**RECORDED INFORMATION**
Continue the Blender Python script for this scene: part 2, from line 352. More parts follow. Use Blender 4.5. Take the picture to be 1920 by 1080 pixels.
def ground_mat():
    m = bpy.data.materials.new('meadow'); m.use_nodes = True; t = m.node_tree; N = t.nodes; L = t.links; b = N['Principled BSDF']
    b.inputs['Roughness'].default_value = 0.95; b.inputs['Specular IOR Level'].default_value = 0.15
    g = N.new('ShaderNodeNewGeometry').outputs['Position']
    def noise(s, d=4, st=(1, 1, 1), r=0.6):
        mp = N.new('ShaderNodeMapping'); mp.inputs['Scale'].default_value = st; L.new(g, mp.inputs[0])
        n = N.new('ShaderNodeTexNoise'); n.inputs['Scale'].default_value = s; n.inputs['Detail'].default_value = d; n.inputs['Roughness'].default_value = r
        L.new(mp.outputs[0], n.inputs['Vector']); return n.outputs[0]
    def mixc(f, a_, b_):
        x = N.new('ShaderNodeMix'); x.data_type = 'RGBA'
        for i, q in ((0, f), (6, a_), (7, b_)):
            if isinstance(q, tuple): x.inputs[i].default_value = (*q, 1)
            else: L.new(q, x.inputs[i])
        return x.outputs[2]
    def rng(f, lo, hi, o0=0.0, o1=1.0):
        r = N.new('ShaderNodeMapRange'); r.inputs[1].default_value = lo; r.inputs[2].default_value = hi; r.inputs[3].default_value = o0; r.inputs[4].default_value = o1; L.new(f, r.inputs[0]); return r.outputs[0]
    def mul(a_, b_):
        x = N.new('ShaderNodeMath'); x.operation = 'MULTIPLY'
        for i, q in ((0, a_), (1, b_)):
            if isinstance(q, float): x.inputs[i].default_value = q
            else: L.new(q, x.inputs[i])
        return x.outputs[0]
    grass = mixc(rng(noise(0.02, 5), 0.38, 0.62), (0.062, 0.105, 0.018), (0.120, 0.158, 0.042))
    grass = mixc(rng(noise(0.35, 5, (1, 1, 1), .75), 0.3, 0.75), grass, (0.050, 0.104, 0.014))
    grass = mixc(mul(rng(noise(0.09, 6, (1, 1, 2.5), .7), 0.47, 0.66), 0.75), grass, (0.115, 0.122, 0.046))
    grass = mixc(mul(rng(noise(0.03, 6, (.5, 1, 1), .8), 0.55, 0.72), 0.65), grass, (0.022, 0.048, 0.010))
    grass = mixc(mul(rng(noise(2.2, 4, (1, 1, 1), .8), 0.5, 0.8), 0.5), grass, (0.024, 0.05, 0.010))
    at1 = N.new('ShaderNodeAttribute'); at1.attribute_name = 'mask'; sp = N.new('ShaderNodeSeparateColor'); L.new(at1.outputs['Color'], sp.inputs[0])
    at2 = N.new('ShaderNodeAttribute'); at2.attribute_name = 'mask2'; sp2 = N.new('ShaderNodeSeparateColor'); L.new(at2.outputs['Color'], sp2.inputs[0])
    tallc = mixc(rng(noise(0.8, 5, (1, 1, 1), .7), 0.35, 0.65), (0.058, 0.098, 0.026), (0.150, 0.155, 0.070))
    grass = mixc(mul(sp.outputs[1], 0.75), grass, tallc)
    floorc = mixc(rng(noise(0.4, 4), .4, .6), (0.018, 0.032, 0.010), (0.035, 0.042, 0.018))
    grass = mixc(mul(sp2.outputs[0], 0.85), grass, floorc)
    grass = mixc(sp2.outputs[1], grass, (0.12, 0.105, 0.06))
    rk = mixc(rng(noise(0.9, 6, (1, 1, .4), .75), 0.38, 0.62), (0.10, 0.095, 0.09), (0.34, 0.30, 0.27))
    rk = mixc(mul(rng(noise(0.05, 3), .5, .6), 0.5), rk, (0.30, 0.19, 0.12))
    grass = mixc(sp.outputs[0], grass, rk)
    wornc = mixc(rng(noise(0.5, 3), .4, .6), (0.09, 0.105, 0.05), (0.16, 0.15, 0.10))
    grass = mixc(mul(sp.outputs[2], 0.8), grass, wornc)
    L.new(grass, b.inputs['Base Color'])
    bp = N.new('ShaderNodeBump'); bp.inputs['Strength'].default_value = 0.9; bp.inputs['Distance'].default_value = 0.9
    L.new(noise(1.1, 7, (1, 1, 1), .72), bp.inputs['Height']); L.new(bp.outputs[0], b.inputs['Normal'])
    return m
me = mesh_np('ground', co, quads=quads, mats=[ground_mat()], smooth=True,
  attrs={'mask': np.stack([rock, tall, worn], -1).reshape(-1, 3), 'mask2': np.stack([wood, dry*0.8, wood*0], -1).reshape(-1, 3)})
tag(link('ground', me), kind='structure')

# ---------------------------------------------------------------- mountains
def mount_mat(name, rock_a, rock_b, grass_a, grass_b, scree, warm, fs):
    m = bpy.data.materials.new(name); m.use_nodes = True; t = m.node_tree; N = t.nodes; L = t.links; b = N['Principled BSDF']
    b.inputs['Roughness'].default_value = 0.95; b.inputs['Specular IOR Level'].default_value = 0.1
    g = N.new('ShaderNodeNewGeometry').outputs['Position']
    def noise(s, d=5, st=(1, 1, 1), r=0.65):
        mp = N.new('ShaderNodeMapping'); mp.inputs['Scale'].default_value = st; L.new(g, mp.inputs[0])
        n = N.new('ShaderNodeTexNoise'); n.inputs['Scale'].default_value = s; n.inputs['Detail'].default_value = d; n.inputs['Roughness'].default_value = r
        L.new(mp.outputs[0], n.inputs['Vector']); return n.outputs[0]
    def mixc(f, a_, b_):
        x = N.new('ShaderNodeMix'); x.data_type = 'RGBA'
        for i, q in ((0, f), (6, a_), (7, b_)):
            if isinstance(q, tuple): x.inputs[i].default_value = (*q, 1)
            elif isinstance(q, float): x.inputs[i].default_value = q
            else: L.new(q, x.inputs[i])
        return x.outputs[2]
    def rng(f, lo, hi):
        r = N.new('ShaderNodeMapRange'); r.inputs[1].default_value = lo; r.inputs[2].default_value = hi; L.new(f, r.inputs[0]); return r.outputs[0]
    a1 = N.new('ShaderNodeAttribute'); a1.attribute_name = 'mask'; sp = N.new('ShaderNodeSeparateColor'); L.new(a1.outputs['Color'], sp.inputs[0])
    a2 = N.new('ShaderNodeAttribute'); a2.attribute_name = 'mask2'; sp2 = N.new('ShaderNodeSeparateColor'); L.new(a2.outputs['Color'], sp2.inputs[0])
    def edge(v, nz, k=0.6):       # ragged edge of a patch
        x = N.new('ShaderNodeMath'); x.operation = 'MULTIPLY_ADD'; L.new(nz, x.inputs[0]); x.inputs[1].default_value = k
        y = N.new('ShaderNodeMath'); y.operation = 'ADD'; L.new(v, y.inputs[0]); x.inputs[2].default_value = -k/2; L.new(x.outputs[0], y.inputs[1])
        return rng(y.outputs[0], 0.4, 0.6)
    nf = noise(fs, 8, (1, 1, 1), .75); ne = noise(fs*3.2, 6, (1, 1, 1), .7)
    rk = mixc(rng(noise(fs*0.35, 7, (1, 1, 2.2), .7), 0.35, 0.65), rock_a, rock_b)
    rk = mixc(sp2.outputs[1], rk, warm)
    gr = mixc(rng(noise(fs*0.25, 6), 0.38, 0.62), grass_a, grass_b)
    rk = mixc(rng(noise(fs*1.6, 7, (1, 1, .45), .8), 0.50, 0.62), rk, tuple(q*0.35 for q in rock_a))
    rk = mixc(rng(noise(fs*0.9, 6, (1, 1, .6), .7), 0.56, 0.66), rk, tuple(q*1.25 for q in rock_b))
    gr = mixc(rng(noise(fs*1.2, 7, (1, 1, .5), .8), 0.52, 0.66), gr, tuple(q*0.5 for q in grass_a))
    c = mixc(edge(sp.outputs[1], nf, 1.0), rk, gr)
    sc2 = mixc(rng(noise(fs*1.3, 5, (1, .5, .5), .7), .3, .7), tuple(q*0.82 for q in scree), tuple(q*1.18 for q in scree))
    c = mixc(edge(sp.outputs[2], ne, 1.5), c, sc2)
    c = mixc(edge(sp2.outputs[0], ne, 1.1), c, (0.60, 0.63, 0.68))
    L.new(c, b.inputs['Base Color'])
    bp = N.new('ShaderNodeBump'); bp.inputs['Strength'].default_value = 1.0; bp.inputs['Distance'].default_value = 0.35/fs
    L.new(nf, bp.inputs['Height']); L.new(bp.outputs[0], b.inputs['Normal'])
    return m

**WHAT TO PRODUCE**
Quote the lines that begin at the line containing "grass = mixc(mul(sp2.outputs[0], 0.85), grass, floorc)" and end at the line containing "tag(link('ground', me), kind='structure')", keeping both of those lines.

**SOLVED PROBLEM**
    grass = mixc(mul(sp2.outputs[0], 0.85), grass, floorc)
    grass = mixc(sp2.outputs[1], grass, (0.12, 0.105, 0.06))
    rk = mixc(rng(noise(0.9, 6, (1, 1, .4), .75), 0.38, 0.62), (0.10, 0.095, 0.09), (0.34, 0.30, 0.27))
    rk = mixc(mul(rng(noise(0.05, 3), .5, .6), 0.5), rk, (0.30, 0.19, 0.12))
    grass = mixc(sp.outputs[0], grass, rk)
    wornc = mixc(rng(noise(0.5, 3), .4, .6), (0.09, 0.105, 0.05), (0.16, 0.15, 0.10))
    grass = mixc(mul(sp.outputs[2], 0.8), grass, wornc)
    L.new(grass, b.inputs['Base Color'])
    bp = N.new('ShaderNodeBump'); bp.inputs['Strength'].default_value = 0.9; bp.inputs['Distance'].default_value = 0.9
    L.new(noise(1.1, 7, (1, 1, 1), .72), bp.inputs['Height']); L.new(bp.outputs[0], b.inputs['Normal'])
    return m
me = mesh_np('ground', co, quads=quads, mats=[ground_mat()], smooth=True,
  attrs={'mask': np.stack([rock, tall, worn], -1).reshape(-1, 3), 'mask2': np.stack([wood, dry*0.8, wood*0], -1).reshape(-1, 3)})
tag(link('ground', me), kind='structure')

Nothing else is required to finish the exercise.